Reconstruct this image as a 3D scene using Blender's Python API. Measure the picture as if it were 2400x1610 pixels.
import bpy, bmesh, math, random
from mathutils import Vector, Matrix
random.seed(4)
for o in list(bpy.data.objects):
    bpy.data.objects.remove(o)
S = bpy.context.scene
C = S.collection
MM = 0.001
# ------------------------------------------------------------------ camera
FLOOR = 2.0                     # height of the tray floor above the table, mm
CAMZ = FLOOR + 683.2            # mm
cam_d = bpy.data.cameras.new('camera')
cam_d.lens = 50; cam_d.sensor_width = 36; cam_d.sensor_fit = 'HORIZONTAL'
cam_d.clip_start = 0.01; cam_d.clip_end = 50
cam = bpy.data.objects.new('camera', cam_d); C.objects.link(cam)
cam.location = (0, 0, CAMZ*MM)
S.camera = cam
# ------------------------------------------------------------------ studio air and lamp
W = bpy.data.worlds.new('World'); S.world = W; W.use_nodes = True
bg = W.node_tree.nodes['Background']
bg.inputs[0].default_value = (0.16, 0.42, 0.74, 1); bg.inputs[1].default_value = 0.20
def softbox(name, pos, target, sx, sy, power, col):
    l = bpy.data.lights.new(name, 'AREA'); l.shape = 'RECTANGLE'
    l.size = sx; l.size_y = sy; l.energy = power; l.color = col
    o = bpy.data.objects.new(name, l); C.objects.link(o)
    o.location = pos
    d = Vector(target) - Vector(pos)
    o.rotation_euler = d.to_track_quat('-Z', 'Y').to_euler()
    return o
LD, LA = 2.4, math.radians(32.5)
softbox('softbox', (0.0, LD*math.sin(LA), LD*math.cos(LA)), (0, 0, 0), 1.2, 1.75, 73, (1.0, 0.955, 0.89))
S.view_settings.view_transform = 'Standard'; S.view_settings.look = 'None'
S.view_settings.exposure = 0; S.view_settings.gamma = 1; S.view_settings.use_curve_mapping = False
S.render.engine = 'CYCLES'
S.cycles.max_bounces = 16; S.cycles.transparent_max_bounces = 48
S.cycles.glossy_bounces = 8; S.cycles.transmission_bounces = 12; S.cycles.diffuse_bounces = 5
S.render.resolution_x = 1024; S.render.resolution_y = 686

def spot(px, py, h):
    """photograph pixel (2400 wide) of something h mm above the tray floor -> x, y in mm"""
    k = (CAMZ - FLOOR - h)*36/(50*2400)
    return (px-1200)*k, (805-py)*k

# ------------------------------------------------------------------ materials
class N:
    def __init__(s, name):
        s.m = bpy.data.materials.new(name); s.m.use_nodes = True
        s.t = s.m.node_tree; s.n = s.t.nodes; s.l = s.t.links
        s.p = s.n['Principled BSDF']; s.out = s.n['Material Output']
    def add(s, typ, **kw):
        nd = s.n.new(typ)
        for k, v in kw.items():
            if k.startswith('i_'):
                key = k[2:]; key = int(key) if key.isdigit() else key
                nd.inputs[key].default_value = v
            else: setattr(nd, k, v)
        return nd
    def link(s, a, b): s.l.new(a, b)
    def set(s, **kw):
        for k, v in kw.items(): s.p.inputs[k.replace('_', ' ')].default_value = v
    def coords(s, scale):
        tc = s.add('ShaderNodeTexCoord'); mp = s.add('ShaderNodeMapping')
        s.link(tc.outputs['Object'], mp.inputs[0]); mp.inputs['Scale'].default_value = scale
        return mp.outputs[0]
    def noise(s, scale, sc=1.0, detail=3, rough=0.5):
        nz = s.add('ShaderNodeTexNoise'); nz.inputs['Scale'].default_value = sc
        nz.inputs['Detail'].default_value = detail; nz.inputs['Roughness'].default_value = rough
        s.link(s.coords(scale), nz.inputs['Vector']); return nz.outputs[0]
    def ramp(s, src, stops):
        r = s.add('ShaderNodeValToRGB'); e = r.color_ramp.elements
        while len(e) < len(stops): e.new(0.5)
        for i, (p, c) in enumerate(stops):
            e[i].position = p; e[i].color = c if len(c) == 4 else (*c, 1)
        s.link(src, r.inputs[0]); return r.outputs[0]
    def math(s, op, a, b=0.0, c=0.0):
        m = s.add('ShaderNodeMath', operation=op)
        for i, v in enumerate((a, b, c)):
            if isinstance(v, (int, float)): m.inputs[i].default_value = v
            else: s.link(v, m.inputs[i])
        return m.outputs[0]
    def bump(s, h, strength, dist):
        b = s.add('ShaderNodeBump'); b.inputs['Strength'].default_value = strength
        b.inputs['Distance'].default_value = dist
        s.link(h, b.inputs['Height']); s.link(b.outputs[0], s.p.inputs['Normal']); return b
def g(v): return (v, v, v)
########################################
AIM -
Reproduce the full listing exactly.

SOLUTION TO THIS TASK -
Reconstruct this image as a 3D scene using Blender's Python API. Measure the picture as if it were 2400x1610 pixels.
import bpy, bmesh, math, random
from mathutils import Vector, Matrix
random.seed(4)
for o in list(bpy.data.objects):
    bpy.data.objects.remove(o)
S = bpy.context.scene
C = S.collection
MM = 0.001
# ------------------------------------------------------------------ camera
FLOOR = 2.0                     # height of the tray floor above the table, mm
CAMZ = FLOOR + 683.2            # mm
cam_d = bpy.data.cameras.new('camera')
cam_d.lens = 50; cam_d.sensor_width = 36; cam_d.sensor_fit = 'HORIZONTAL'
cam_d.clip_start = 0.01; cam_d.clip_end = 50
cam = bpy.data.objects.new('camera', cam_d); C.objects.link(cam)
cam.location = (0, 0, CAMZ*MM)
S.camera = cam
# ------------------------------------------------------------------ studio air and lamp
W = bpy.data.worlds.new('World'); S.world = W; W.use_nodes = True
bg = W.node_tree.nodes['Background']
bg.inputs[0].default_value = (0.16, 0.42, 0.74, 1); bg.inputs[1].default_value = 0.20
def softbox(name, pos, target, sx, sy, power, col):
    l = bpy.data.lights.new(name, 'AREA'); l.shape = 'RECTANGLE'
    l.size = sx; l.size_y = sy; l.energy = power; l.color = col
    o = bpy.data.objects.new(name, l); C.objects.link(o)
    o.location = pos
    d = Vector(target) - Vector(pos)
    o.rotation_euler = d.to_track_quat('-Z', 'Y').to_euler()
    return o
LD, LA = 2.4, math.radians(32.5)
softbox('softbox', (0.0, LD*math.sin(LA), LD*math.cos(LA)), (0, 0, 0), 1.2, 1.75, 73, (1.0, 0.955, 0.89))
S.view_settings.view_transform = 'Standard'; S.view_settings.look = 'None'
S.view_settings.exposure = 0; S.view_settings.gamma = 1; S.view_settings.use_curve_mapping = False
S.render.engine = 'CYCLES'
S.cycles.max_bounces = 16; S.cycles.transparent_max_bounces = 48
S.cycles.glossy_bounces = 8; S.cycles.transmission_bounces = 12; S.cycles.diffuse_bounces = 5
S.render.resolution_x = 1024; S.render.resolution_y = 686

def spot(px, py, h):
    """photograph pixel (2400 wide) of something h mm above the tray floor -> x, y in mm"""
    k = (CAMZ - FLOOR - h)*36/(50*2400)
    return (px-1200)*k, (805-py)*k

# ------------------------------------------------------------------ materials
class N:
    def __init__(s, name):
        s.m = bpy.data.materials.new(name); s.m.use_nodes = True
        s.t = s.m.node_tree; s.n = s.t.nodes; s.l = s.t.links
        s.p = s.n['Principled BSDF']; s.out = s.n['Material Output']
    def add(s, typ, **kw):
        nd = s.n.new(typ)
        for k, v in kw.items():
            if k.startswith('i_'):
                key = k[2:]; key = int(key) if key.isdigit() else key
                nd.inputs[key].default_value = v
            else: setattr(nd, k, v)
        return nd
    def link(s, a, b): s.l.new(a, b)
    def set(s, **kw):
        for k, v in kw.items(): s.p.inputs[k.replace('_', ' ')].default_value = v
    def coords(s, scale):
        tc = s.add('ShaderNodeTexCoord'); mp = s.add('ShaderNodeMapping')
        s.link(tc.outputs['Object'], mp.inputs[0]); mp.inputs['Scale'].default_value = scale
        return mp.outputs[0]
    def noise(s, scale, sc=1.0, detail=3, rough=0.5):
        nz = s.add('ShaderNodeTexNoise'); nz.inputs['Scale'].default_value = sc
        nz.inputs['Detail'].default_value = detail; nz.inputs['Roughness'].default_value = rough
        s.link(s.coords(scale), nz.inputs['Vector']); return nz.outputs[0]
    def ramp(s, src, stops):
        r = s.add('ShaderNodeValToRGB'); e = r.color_ramp.elements
        while len(e) < len(stops): e.new(0.5)
        for i, (p, c) in enumerate(stops):
            e[i].position = p; e[i].color = c if len(c) == 4 else (*c, 1)
        s.link(src, r.inputs[0]); return r.outputs[0]
    def math(s, op, a, b=0.0, c=0.0):
        m = s.add('ShaderNodeMath', operation=op)
        for i, v in enumerate((a, b, c)):
            if isinstance(v, (int, float)): m.inputs[i].default_value = v
            else: s.link(v, m.inputs[i])
        return m.outputs[0]
    def bump(s, h, strength, dist):
        b = s.add('ShaderNodeBump'); b.inputs['Strength'].default_value = strength
        b.inputs['Distance'].default_value = dist
        s.link(h, b.inputs['Height']); s.link(b.outputs[0], s.p.inputs['Normal']); return b
def g(v): return (v, v, v)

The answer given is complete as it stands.